There is an old military quote about never underestimating your enemy. By the same token, don’t OVERESTIMATE your own skill level, patience, and time investment. Unless your doing this as a business {and if you are, all this discussion is moot}, the ‘out of pocket’ cost for the wood {typically plywood} is relatively immaterial. Similarly for the ‘resin’. If you think you’ll save a lot of money by ‘building your own’ boat, you’re going to have an unexpected surprise at the end. Then again, that’s NOT the primary reason most of us build them. ‘Uncle Ralph’ put it most succinctly - “Which boat is the most fun? - Why, my next boat of course - why else would I keep building more”
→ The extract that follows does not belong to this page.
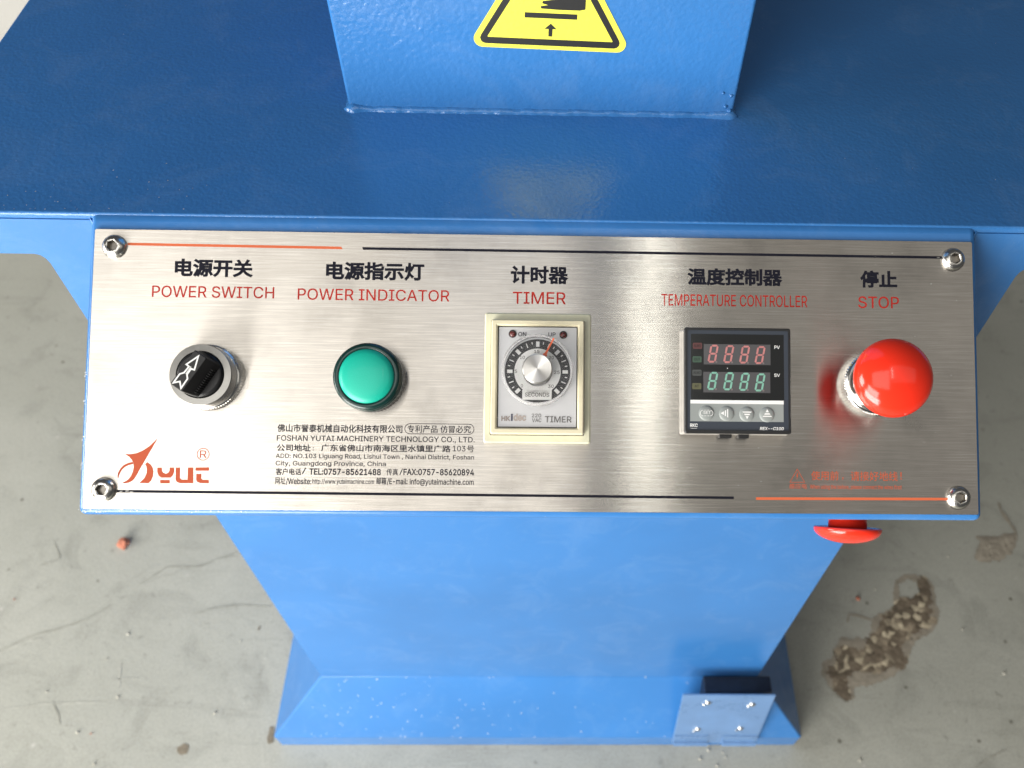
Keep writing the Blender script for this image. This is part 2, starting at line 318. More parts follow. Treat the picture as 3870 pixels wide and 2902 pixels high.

FUN is the key. Some people may focus on a dream. To build that particular boat, for that particular voyage. It may take them years. It may be a lifetime of learning curves. For them it is the process that is the journey. If they ever finish, the actual trip may be anti-climatic. For others it’s simply a means to an end . . . the quicker out on the water, the better. Even if the ‘boat’ has to be constantly ‘fixed’ to keep it afloat just for the one summer. The trick is to match YOUR personality with the right project. Just remember, it may turn out to be a lifetime commitment . . . either for the one boat, or a long line of many.